* [OBJECTIVE]:
Set the lines down again exactly, first line through the line that contains "rng = np.random.default_rng(7)", with no pictures.
'''
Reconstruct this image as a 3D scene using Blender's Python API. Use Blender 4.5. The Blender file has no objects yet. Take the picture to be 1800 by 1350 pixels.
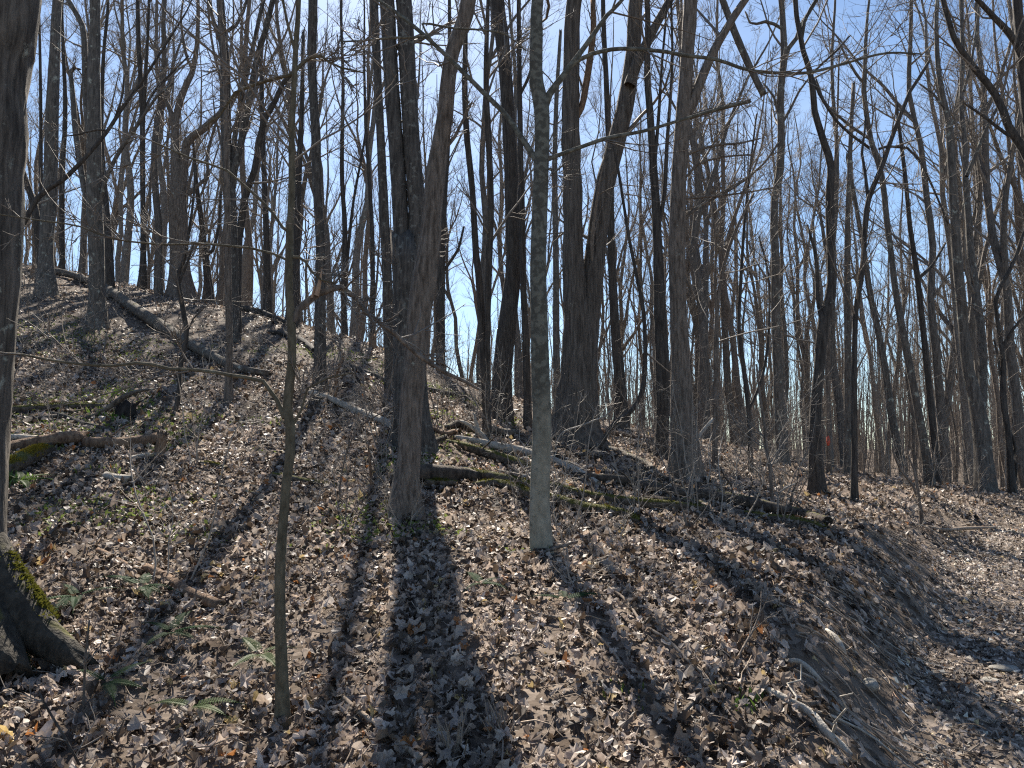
import bpy, math, random
import numpy as np
from mathutils import Vector

S = bpy.context.scene
COL = S.collection
R_ = math.radians
rng = np.random.default_rng(7)

# ------------------------------------------------------------------ camera, sky, sun, exposure
F0, CX, CY = 1334.0, 900.0, 675.0
PITCH = math.atan2(135.0, F0)
EYE = 1.6
cam_d = bpy.data.cameras.new('camera')
cam = bpy.data.objects.new('camera', cam_d)
COL.objects.link(cam)
cam.location = (0, 0, EYE)
cam.rotation_euler = (math.pi / 2 + PITCH, 0, 0)
cam_d.sensor_width = 36.0
cam_d.lens = 36.0 * F0 / 1800.0
cam_d.clip_start = 0.05
cam_d.clip_end = 3000
S.camera = cam

SUN_AZ, SUN_EL = R_(-10.0), R_(43.0)          # azimuth measured from +Y towards +X
world = bpy.data.worlds.new('World')
S.world = world
world.use_nodes = True
wt = world.node_tree
for n in list(wt.nodes):
    wt.nodes.remove(n)
wo = wt.nodes.new('ShaderNodeOutputWorld')
wb = wt.nodes.new('ShaderNodeBackground')
wb.inputs['Strength'].default_value = 0.05
sky = wt.nodes.new('ShaderNodeTexSky')
sky.sky_type = 'NISHITA'
sky.sun_disc = False
sky.sun_elevation = SUN_EL
sky.sun_rotation = SUN_AZ
sky.air_density = 1.0
sky.dust_density = 0.4
sky.ozone_density = 0.7
tc = wt.nodes.new('ShaderNodeTexCoord')
mp = wt.nodes.new('ShaderNodeMapping')
mp.inputs['Scale'].default_value = (1.0, 1.0, 2.6)
mp.inputs['Location'].default_value = (0.35, 0.1, 0.2)
cn = wt.nodes.new('ShaderNodeTexNoise')
cn.inputs['Scale'].default_value = 2.3
cn.inputs['Detail'].default_value = 7
cn.inputs['Roughness'].default_value = 0.6
cr = wt.nodes.new('ShaderNodeMapRange')
cr.inputs['From Min'].default_value = 0.5
cr.inputs['From Max'].default_value = 0.78
cr.inputs['To Max'].default_value = 0.24
cr.inputs['To Min'].default_value = 0.0
cm = wt.nodes.new('ShaderNodeMix')
cm.data_type = 'RGBA'
cm.inputs['B'].default_value = (7.6, 8.4, 9.2, 1)     # thin high cloud
L = wt.links.new
L(tc.outputs['Generated'], mp.inputs['Vector'])
L(mp.outputs['Vector'], cn.inputs['Vector'])
L(cn.outputs['Fac'], cr.inputs['Value'])
L(cr.outputs['Result'], cm.inputs['Factor'])
tint = wt.nodes.new('ShaderNodeMix')
tint.data_type = 'RGBA'
tint.blend_type = 'MULTIPLY'
tint.inputs['Factor'].default_value = 1
tint.inputs['B'].default_value = (.86, .98, 1.09, 1)
L(sky.outputs['Color'], tint.inputs['A'])
L(tint.outputs['Result'], cm.inputs['A'])
L(cm.outputs['Result'], wb.inputs['Color'])
L(wb.outputs['Background'], wo.inputs['Surface'])

sd = bpy.data.lights.new('sun', 'SUN')
sd.energy = 5.0
sd.angle = R_(0.55)
sd.color = (1.0, 0.92, 0.80)
sun = bpy.data.objects.new('sun', sd)
COL.objects.link(sun)
to_sun = Vector((math.sin(SUN_AZ) * math.cos(SUN_EL), math.cos(SUN_AZ) * math.cos(SUN_EL), math.sin(SUN_EL)))
sun.rotation_euler = to_sun.to_track_quat('Z', 'Y').to_euler()
sun.location = (-8, 30, 40)

S.view_settings.view_transform = 'Standard'
S.view_settings.look = 'None'
S.view_settings.gamma = 1
S.view_settings.use_curve_mapping = False
S.view_settings.exposure = 1.52
S.render.engine = 'CYCLES'
S.cycles.max_bounces = 5
S.cycles.diffuse_bounces = 3
S.cycles.glossy_bounces = 2
S.cycles.transmission_bounces = 3
S.cycles.use_denoising = False
S.cycles.sample_clamp_indirect = 4
S.cycles.pixel_filter_type = 'BLACKMAN_HARRIS'
S.cycles.filter_width = 1.2

# ------------------------------------------------------------------ projection helpers (photo pixel + depth -> point)
SP, CP = math.sin(PITCH), math.cos(PITCH)


def pix(px, py, d):
    u, v = (px - CX) / F0, (CY - py) / F0
    t = d / (CP - v * SP)
    return np.array([u * t, d, EYE + t * (SP + v * CP)])


# ------------------------------------------------------------------ terrain height
DROW = np.array([0, 4, 6, 8, 11, 14, 18, 23, 28, 33, 40, 60, 100.])
UCOL = (np.array([-500, 0, 300, 600, 900, 1200, 1500, 1800, 2300.]) - 900) / F0
ZT = np.array([
    [.25, .4, 1.2, 1.9, 3.1, 4.5, 6.3, 8.8, 11.0, 13.0, 14.0, 14.0, 9.0],
    [.05, .02, .52, .94, 1.8, 2.75, 4.3, 6.6, 8.7, 10.5, 11.6, 11.0, 6.0],
    [.0, .0, .45, .88, 1.68, 2.55, 3.9, 5.8, 7.6, 8.9, 9.2, 8.0, 3.0],
    [.0, .0, .42, .80, 1.45, 2.44, 3.76, 5.3, 6.5, 6.9, 6.9, 5.0, 0.0],
    [.0, .0, .45, .80, 1.27, 1.70, 2.40, 3.1, 3.65, 3.8, 3.5, 1.0, -4.],
    [.0, -.02, .47, .70, .97, 1.39, 1.80, 2.25, 2.5, 2.5, 2.1, 1.6, 3.5],
    [.0, -.05, .42, .62, .78, .88, .93, 1.05, 1.1, .9, .4, .5, 3.5],
    [-.1, -.1, .36, .52, .62, .72, .82, .62, .2, -.3, -.9, -.3, 3.0],
    [-.1, -.1, .36, .5, .6, .66, .66, .35, .0, -.7, -1.4, -.5, 3.0]])
DF = np.arange(0, 140, 0.25)
UF = np.linspace(UCOL[0], UCOL[-1], 121)


def _smooth(a, sig, axis):
    k = int(3 * sig) + 1
    w = np.exp(-0.5 * (np.arange(-k, k + 1) / sig) ** 2)
    w /= w.sum()
    a = np.moveaxis(a, axis, 0)
    p = np.concatenate([np.repeat(a[:1], k, 0), a, np.repeat(a[-1:], k, 0)])
    o = sum(w[i] * p[i:i + a.shape[0]] for i in range(2 * k + 1))
    return np.moveaxis(o, 0, axis)


_t = np.stack([np.interp(DF, DROW, r) for r in ZT])
_t = np.stack([np.interp(UF, UCOL, _t[:, j]) for j in range(len(DF))], 1)
_t = _smooth(_smooth(_t, 2.6, 1), 4.0, 0)
HILL = _t
TRY = np.array([-10, 0, 4, 6.5, 8, 11, 17, 22, 30, 50, 100.])
TRZ = np.array([-.2, -.25, -.36, -.08, .03, .33, .80, .74, .1, -.6, 3.])
BKY = np.array([-10, 0, 3.6, 5.2, 7, 9.5, 13, 18, 40])
BKX = np.array([.5, .75, 1.15, 1.8, 2.75, 4.1, 6.6, 10.2, 26])


def hashn(ix, iy, iz=0, seed=0):
    h = (ix.astype(np.int64) * 374761393 + iy.astype(np.int64) * 668265263 + np.asarray(iz).astype(np.int64) * 2147483647 + seed * 974634547)
    h = (h ^ (h >> 13)) * 1274126177
    h = h ^ (h >> 16)
    return (h & 0xffff) / 65535.0


def vnoise2(x, y, seed=0):
    ix, iy = np.floor(x), np.floor(y)
    fx, fy = x - ix, y - iy
    fx, fy = fx * fx * (3 - 2 * fx), fy * fy * (3 - 2 * fy)
    a, b = hashn(ix, iy, 0, seed), hashn(ix + 1, iy, 0, seed)
    c, d = hashn(ix, iy + 1, 0, seed), hashn(ix + 1, iy + 1, 0, seed)
    return (a * (1 - fx) + b * fx) * (1 - fy) + (c * (1 - fx) + d * fx) * fy - 0.5


def bank_s(x, y):
    """0 on the hillside, 1 on the trail below the bank."""
    xb = np.interp(y, BKY, BKX) + 0.35 * vnoise2(x * 0 + 3.3, y * 1.1, 5) + .12 * vnoise2(x * 0 + 3.3, y * 3.7, 6)
    w = np.interp(y, [0, 5, 9, 14, 20], [.8, 1.05, 1.35, 2.0, 3.0])
    t = np.clip((x - xb) / w, 0, 1)
    return t * t * (3 - 2 * t)


def zat(x, y, fine=True):
    x, y = np.asarray(x, float), np.asarray(y, float)
    yy = np.clip(y, 0, 138)
    u = np.clip(x / np.maximum(y, 3.0), UF[0], UF[-1] - 1e-6)
    fi = (u - UF[0]) / (UF[1] - UF[0])
    fj = np.clip(yy / 0.25, 0, len(DF) - 1.001)
    i, j = fi.astype(int), fj.astype(int)
    i = np.minimum(i, len(UF) - 2)
    a, b = fi - i, fj - j
    z = (HILL[i, j] * (1 - a) + HILL[i + 1, j] * a) * (1 - b) + (HILL[i, j + 1] * (1 - a) + HILL[i + 1, j + 1] * a) * b
    s = bank_s(x, y)
    zt = np.interp(y, TRY, TRZ)
    z = z * (1 - s) + zt * s
    amp = np.clip(y / 12, .25, 1) * (1 - .7 * s)
    z = z + .22 * amp * vnoise2(x * .55, y * .55, 1) + .09 * amp * vnoise2(x * 1.7, y * 1.7, 2)
    if fine:
        z = z + .035 * vnoise2(x * 5.1, y * 5.1, 3)
    far = np.clip((np.hypot(x, y) - 110) / 150, 0, 1)
    far = far * far * (3 - 2 * far)
    return z * (1 - far) + 5.0 * far


def march(px, py, dmax=60.0):
    u, v = (px - CX) / F0, (CY - py) / F0
    d = np.arange(2.0, dmax, 0.04)
    t = d / (CP - v * SP)
    x, z = u * t, EYE + t * (SP + v * CP)
    g = zat(x, d)
    k = np.argmax(g >= z)
    if g[k] < z[k]:
        k = int(np.argmin(z - g))
    return float(d[k])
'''
* [FINISHED ANSWER]:
Reconstruct this image as a 3D scene using Blender's Python API. Use Blender 4.5. The Blender file has no objects yet. Take the picture to be 1800 by 1350 pixels.
import bpy, math, random
import numpy as np
from mathutils import Vector

S = bpy.context.scene
COL = S.collection
R_ = math.radians
rng = np.random.default_rng(7)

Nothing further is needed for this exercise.